Copy out the listing that follows exactly, dropping every picture.

═══ RECORDS ═══

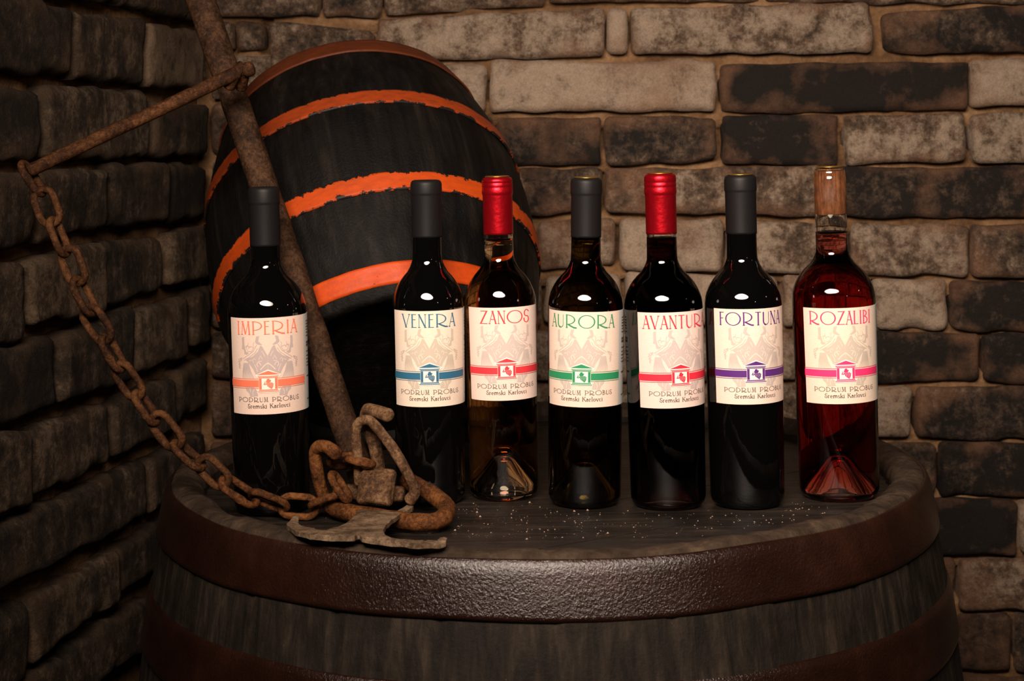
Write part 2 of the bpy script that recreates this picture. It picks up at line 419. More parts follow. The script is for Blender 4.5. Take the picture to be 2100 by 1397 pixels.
# back wall bricks: x0, x1, top-left, top-right, bottom-left, bottom-right (photo rows), darkness
BACK = [
 (432, 655, -60, -62, 36, 33, .52), (660, 780, -62, -62, 33, 33, .52), (786, 1118, -62, -70, 34, 8, .52), (1126, 1560, -92, -92, 4, 2, .4), (1568, 2112, -92, -95, 4, 8, .5),  # top-left bricks over the cask: light falloff painted in as extra darkness
 (432, 475, 40, 42, 100, 100, .5), (480, 541, 42, 46, 100, 102, .52), (552, 764, 42, 62, 152, 148, .52), (770, 1240, 38, 14, 124, 118, .28), (1246, 1287, 12, 12, 112, 112, .12), (1293, 1790, 14, 4, 112, 108, .33), (1812, 2130, 24, 8, 108, 108, .66),  # left bricks over the cask carry the same painted falloff
 (432, 470, 108, 108, 205, 205, .45), (476, 560, 112, 112, 205, 205, .4), (566, 900, 155, 150, 240, 235, .4), (906, 998, 128, 134, 232, 232, .25), (1004, 1472, 124, 122, 232, 228, .12), (1480, 1988, 130, 126, 232, 226, .93), (1992, 2130, 122, 118, 222, 218, .14),
 (432, 640, 212, 212, 320, 320, .5), (646, 1010, 245, 240, 345, 340, .5), (1020, 1234, 240, 238, 340, 336, .74), (1241, 1472, 236, 240, 341, 330, .66), (1482, 1724, 238, 236, 336, 341, .82), (1733, 1982, 236, 230, 338, 330, .42), (1995, 2130, 232, 230, 332, 336, .4),
 (432, 560, 330, 330, 440, 440, .5), (566, 1050, 350, 345, 445, 442, .6), (1056, 1236, 346, 344, 446, 434, .6), (1243, 1684, 346, 340, 436, 444, .52), (1690, 2130, 342, 340, 446, 448, .72),
 (432, 700, 450, 450, 556, 556, .5), (706, 1096, 452, 452, 560, 560, .5), (1102, 1262, 452, 446, 556, 548, .42), (1273, 1484, 448, 450, 556, 560, .26), (1491, 1740, 452, 458, 562, 560, .40), (1748, 1990, 458, 460, 568, 570, .36), (1997, 2130, 460, 460, 570, 570, .55),
 (432, 850, 566, 566, 674, 674, .5), (858, 1108, 566, 566, 672, 672, .4), (1116, 1278, 568, 560, 668, 668, .10), (1284, 1600, 560, 566, 670, 668, .14), (1606, 1790, 566, 574, 672, 672, .3), (1796, 1945, 576, 576, 680, 678, .25), (1953, 2140, 576, 580, 678, 684, .80),
 (432, 900, 682, 682, 776, 776, .5), (908, 1240, 680, 680, 780, 780, .4), (1248, 1560, 680, 680, 782, 780, .35), (1566, 1700, 680, 680, 780, 782, .3), (1706, 2012, 682, 686, 786, 784, .80), (2021, 2150, 686, 686, 786, 788, .72),
 (432, 980, 786, 786, 900, 900, .5), (988, 1400, 790, 790, 895, 895, .4), (1406, 1690, 792, 792, 892, 894, .4), (1696, 1872, 796, 796, 902, 902, .32), (1882, 2150, 796, 794, 904, 908, .70),
 (432, 1100, 906, 906, 1014, 1014, .5), (1110, 1500, 904, 904, 1014, 1014, .5), (1508, 1922, 912, 912, 1016, 1016, .6), (1930, 2150, 912, 912, 1022, 1024, .72),
 (432, 900, 1022, 1022, 1132, 1132, .5), (910, 1500, 1022, 1022, 1132, 1132, .5), (1508, 1902, 1024, 1024, 1136, 1136, .55), (1910, 2088, 1026, 1028, 1140, 1142, .86), (2094, 2160, 1028, 1028, 1142, 1142, .3),
 (432, 1300, 1140, 1140, 1250, 1250, .5), (1310, 1740, 1142, 1142, 1254, 1254, .5), (1748, 1962, 1146, 1146, 1256, 1256, .5), (1969, 2160, 1148, 1146, 1256, 1260, .45),
 (432, 1500, 1258, 1258, 1372, 1372, .5), (1508, 1962, 1262, 1262, 1378, 1378, .5), (1970, 2076, 1262, 1264, 1382, 1380, .72), (2085, 2160, 1264, 1266, 1384, 1384, .62),
 (432, 1400, 1380, 1380, 1490, 1490, .5), (1410, 1960, 1388, 1388, 1496, 1496, .5), (1968, 2160, 1390, 1392, 1500, 1500, .6),
]
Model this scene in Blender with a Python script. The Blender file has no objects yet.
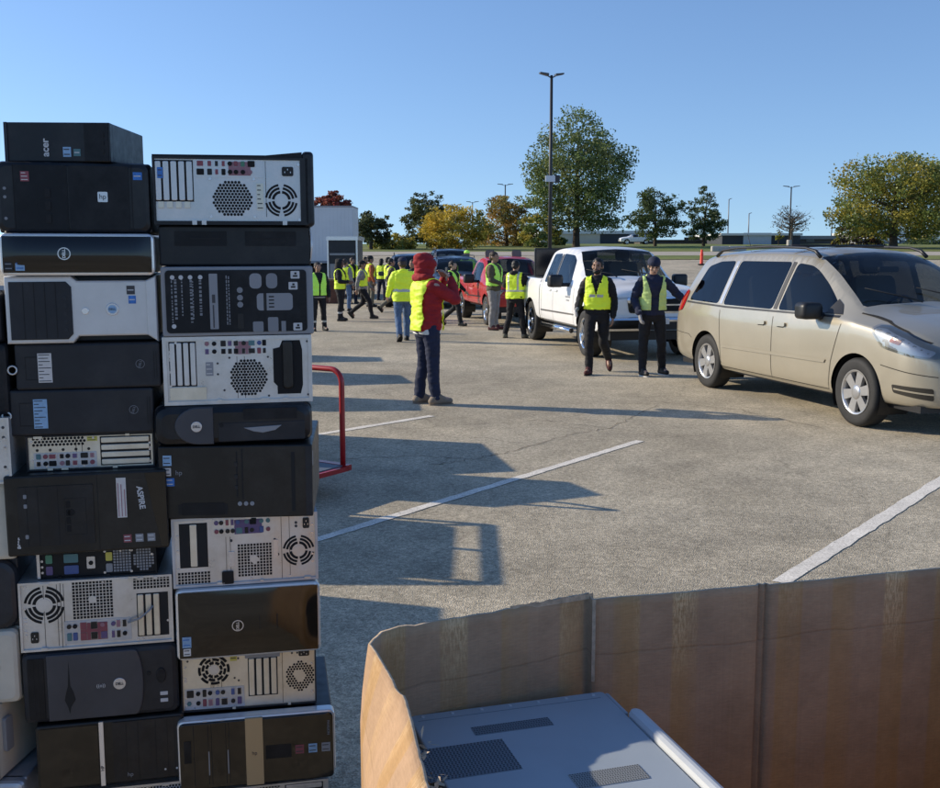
import bpy, bmesh, math, random
import numpy as np
from mathutils import Vector, Matrix, geometry
from mathutils.bvhtree import BVHTree
R = math.radians
random.seed(7)
scene = bpy.context.scene
COL = scene.collection
# ------------------------------------------------------------------ camera
CAMZ, FPX, W0, H0 = 1.8, 1040.0, 940.0, 788.0
PITCH = math.atan(142.0 / FPX)
cam = bpy.data.cameras.new('camera'); camo = bpy.data.objects.new('camera', cam); COL.objects.link(camo)
camo.location = (0, 0, CAMZ); camo.rotation_euler = (R(90) - PITCH, 0, 0)
cam.sensor_width = 36; cam.lens = 36 * FPX / W0; cam.clip_end = 6000; cam.clip_start = 0.05
scene.camera = camo
scene.view_settings.view_transform = 'Standard'; scene.view_settings.look = 'None'; scene.view_settings.exposure = 0
scene.render.engine = 'CYCLES'
scene.cycles.max_bounces = 6; scene.cycles.transparent_max_bounces = 8
cP, sP = math.cos(PITCH), math.sin(PITCH)
def ray(px, py):
    a = (px - W0 / 2) / FPX; b = -(py - H0 / 2) / FPX
    return Vector((a, cP + b * sP, -sP + b * cP))
def G(px, py, z=0.0):
    d = ray(px, py); t = (z - CAMZ) / d.z
    return Vector((d.x * t, d.y * t, z))
TAB = [(-50, 0), (38, 0), (45, .25), (62, 1.02), (72, 1.25), (82, 1.50), (95, 1.80), (120, 2.38), (160, 3.0), (220, 3.15), (4000, 3.2)]
def HZ(Y):
    for (a, za), (b, zb) in zip(TAB, TAB[1:]):
        if Y <= b:
            t = (Y - a) / (b - a); return za + (zb - za) * t
    return TAB[-1][1]
def at(px, Y, dz=0):          # a ground point seen in column px at distance Y
    return Vector(((px - W0 / 2) / FPX * (Y * cP + (CAMZ - HZ(Y)) * sP), Y, HZ(Y) + dz))
# ------------------------------------------------------------------ world and sun
SUNV = Vector((-.96, .284, 0)).normalized(); EL = R(23.7)
w = bpy.data.worlds.new('World'); scene.world = w; w.use_nodes = True
nt = w.node_tree; bg = nt.nodes['Background']
sky = nt.nodes.new('ShaderNodeTexSky'); sky.sky_type = 'NISHITA'; sky.sun_disc = False
sky.sun_elevation = EL; sky.sun_rotation = math.atan2(SUNV.x, SUNV.y) % (2 * math.pi)
sky.air_density = 1.0; sky.dust_density = 0.3; sky.ozone_density = 2.0; sky.altitude = 200
tcw = nt.nodes.new('ShaderNodeTexCoord'); sxyz = nt.nodes.new('ShaderNodeSeparateXYZ'); cxyz = nt.nodes.new('ShaderNodeCombineXYZ')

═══

● RESULT
Write part 2 of the bpy script that recreates this picture. It picks up at line 419. More parts follow. The script is for Blender 4.5. Take the picture to be 2100 by 1397 pixels.
# back wall bricks: x0, x1, top-left, top-right, bottom-left, bottom-right (photo rows), darkness
BACK = [
 (432, 655, -60, -62, 36, 33, .52), (660, 780, -62, -62, 33, 33, .52), (786, 1118, -62, -70, 34, 8, .52), (1126, 1560, -92, -92, 4, 2, .4), (1568, 2112, -92, -95, 4, 8, .5),  # top-left bricks over the cask: light falloff painted in as extra darkness
 (432, 475, 40, 42, 100, 100, .5), (480, 541, 42, 46, 100, 102, .52), (552, 764, 42, 62, 152, 148, .52), (770, 1240, 38, 14, 124, 118, .28), (1246, 1287, 12, 12, 112, 112, .12), (1293, 1790, 14, 4, 112, 108, .33), (1812, 2130, 24, 8, 108, 108, .66),  # left bricks over the cask carry the same painted falloff
 (432, 470, 108, 108, 205, 205, .45), (476, 560, 112, 112, 205, 205, .4), (566, 900, 155, 150, 240, 235, .4), (906, 998, 128, 134, 232, 232, .25), (1004, 1472, 124, 122, 232, 228, .12), (1480, 1988, 130, 126, 232, 226, .93), (1992, 2130, 122, 118, 222, 218, .14),
 (432, 640, 212, 212, 320, 320, .5), (646, 1010, 245, 240, 345, 340, .5), (1020, 1234, 240, 238, 340, 336, .74), (1241, 1472, 236, 240, 341, 330, .66), (1482, 1724, 238, 236, 336, 341, .82), (1733, 1982, 236, 230, 338, 330, .42), (1995, 2130, 232, 230, 332, 336, .4),
 (432, 560, 330, 330, 440, 440, .5), (566, 1050, 350, 345, 445, 442, .6), (1056, 1236, 346, 344, 446, 434, .6), (1243, 1684, 346, 340, 436, 444, .52), (1690, 2130, 342, 340, 446, 448, .72),
 (432, 700, 450, 450, 556, 556, .5), (706, 1096, 452, 452, 560, 560, .5), (1102, 1262, 452, 446, 556, 548, .42), (1273, 1484, 448, 450, 556, 560, .26), (1491, 1740, 452, 458, 562, 560, .40), (1748, 1990, 458, 460, 568, 570, .36), (1997, 2130, 460, 460, 570, 570, .55),
 (432, 850, 566, 566, 674, 674, .5), (858, 1108, 566, 566, 672, 672, .4), (1116, 1278, 568, 560, 668, 668, .10), (1284, 1600, 560, 566, 670, 668, .14), (1606, 1790, 566, 574, 672, 672, .3), (1796, 1945, 576, 576, 680, 678, .25), (1953, 2140, 576, 580, 678, 684, .80),
 (432, 900, 682, 682, 776, 776, .5), (908, 1240, 680, 680, 780, 780, .4), (1248, 1560, 680, 680, 782, 780, .35), (1566, 1700, 680, 680, 780, 782, .3), (1706, 2012, 682, 686, 786, 784, .80), (2021, 2150, 686, 686, 786, 788, .72),
 (432, 980, 786, 786, 900, 900, .5), (988, 1400, 790, 790, 895, 895, .4), (1406, 1690, 792, 792, 892, 894, .4), (1696, 1872, 796, 796, 902, 902, .32), (1882, 2150, 796, 794, 904, 908, .70),
 (432, 1100, 906, 906, 1014, 1014, .5), (1110, 1500, 904, 904, 1014, 1014, .5), (1508, 1922, 912, 912, 1016, 1016, .6), (1930, 2150, 912, 912, 1022, 1024, .72),
 (432, 900, 1022, 1022, 1132, 1132, .5), (910, 1500, 1022, 1022, 1132, 1132, .5), (1508, 1902, 1024, 1024, 1136, 1136, .55), (1910, 2088, 1026, 1028, 1140, 1142, .86), (2094, 2160, 1028, 1028, 1142, 1142, .3),
 (432, 1300, 1140, 1140, 1250, 1250, .5), (1310, 1740, 1142, 1142, 1254, 1254, .5), (1748, 1962, 1146, 1146, 1256, 1256, .5), (1969, 2160, 1148, 1146, 1256, 1260, .45),
 (432, 1500, 1258, 1258, 1372, 1372, .5), (1508, 1962, 1262, 1262, 1378, 1378, .5), (1970, 2076, 1262, 1264, 1382, 1380, .72), (2085, 2160, 1264, 1266, 1384, 1384, .62),
 (432, 1400, 1380, 1380, 1490, 1490, .5), (1410, 1960, 1388, 1388, 1496, 1496, .5), (1968, 2160, 1390, 1392, 1500, 1500, .6),
]
Model this scene in Blender with a Python script. The Blender file has no objects yet.
import bpy, bmesh, math, random
import numpy as np
from mathutils import Vector, Matrix, geometry
from mathutils.bvhtree import BVHTree
R = math.radians
random.seed(7)
scene = bpy.context.scene
COL = scene.collection
# ------------------------------------------------------------------ camera
CAMZ, FPX, W0, H0 = 1.8, 1040.0, 940.0, 788.0
PITCH = math.atan(142.0 / FPX)
cam = bpy.data.cameras.new('camera'); camo = bpy.data.objects.new('camera', cam); COL.objects.link(camo)
camo.location = (0, 0, CAMZ); camo.rotation_euler = (R(90) - PITCH, 0, 0)
cam.sensor_width = 36; cam.lens = 36 * FPX / W0; cam.clip_end = 6000; cam.clip_start = 0.05
scene.camera = camo
scene.view_settings.view_transform = 'Standard'; scene.view_settings.look = 'None'; scene.view_settings.exposure = 0
scene.render.engine = 'CYCLES'
scene.cycles.max_bounces = 6; scene.cycles.transparent_max_bounces = 8
cP, sP = math.cos(PITCH), math.sin(PITCH)
def ray(px, py):
    a = (px - W0 / 2) / FPX; b = -(py - H0 / 2) / FPX
    return Vector((a, cP + b * sP, -sP + b * cP))
def G(px, py, z=0.0):
    d = ray(px, py); t = (z - CAMZ) / d.z
    return Vector((d.x * t, d.y * t, z))
TAB = [(-50, 0), (38, 0), (45, .25), (62, 1.02), (72, 1.25), (82, 1.50), (95, 1.80), (120, 2.38), (160, 3.0), (220, 3.15), (4000, 3.2)]
def HZ(Y):
    for (a, za), (b, zb) in zip(TAB, TAB[1:]):
        if Y <= b:
            t = (Y - a) / (b - a); return za + (zb - za) * t
    return TAB[-1][1]
def at(px, Y, dz=0):          # a ground point seen in column px at distance Y
    return Vector(((px - W0 / 2) / FPX * (Y * cP + (CAMZ - HZ(Y)) * sP), Y, HZ(Y) + dz))
# ------------------------------------------------------------------ world and sun
SUNV = Vector((-.96, .284, 0)).normalized(); EL = R(23.7)
w = bpy.data.worlds.new('World'); scene.world = w; w.use_nodes = True
nt = w.node_tree; bg = nt.nodes['Background']
sky = nt.nodes.new('ShaderNodeTexSky'); sky.sky_type = 'NISHITA'; sky.sun_disc = False
sky.sun_elevation = EL; sky.sun_rotation = math.atan2(SUNV.x, SUNV.y) % (2 * math.pi)
sky.air_density = 1.0; sky.dust_density = 0.3; sky.ozone_density = 2.0; sky.altitude = 200
tcw = nt.nodes.new('ShaderNodeTexCoord'); sxyz = nt.nodes.new('ShaderNodeSeparateXYZ'); cxyz = nt.nodes.new('ShaderNodeCombineXYZ')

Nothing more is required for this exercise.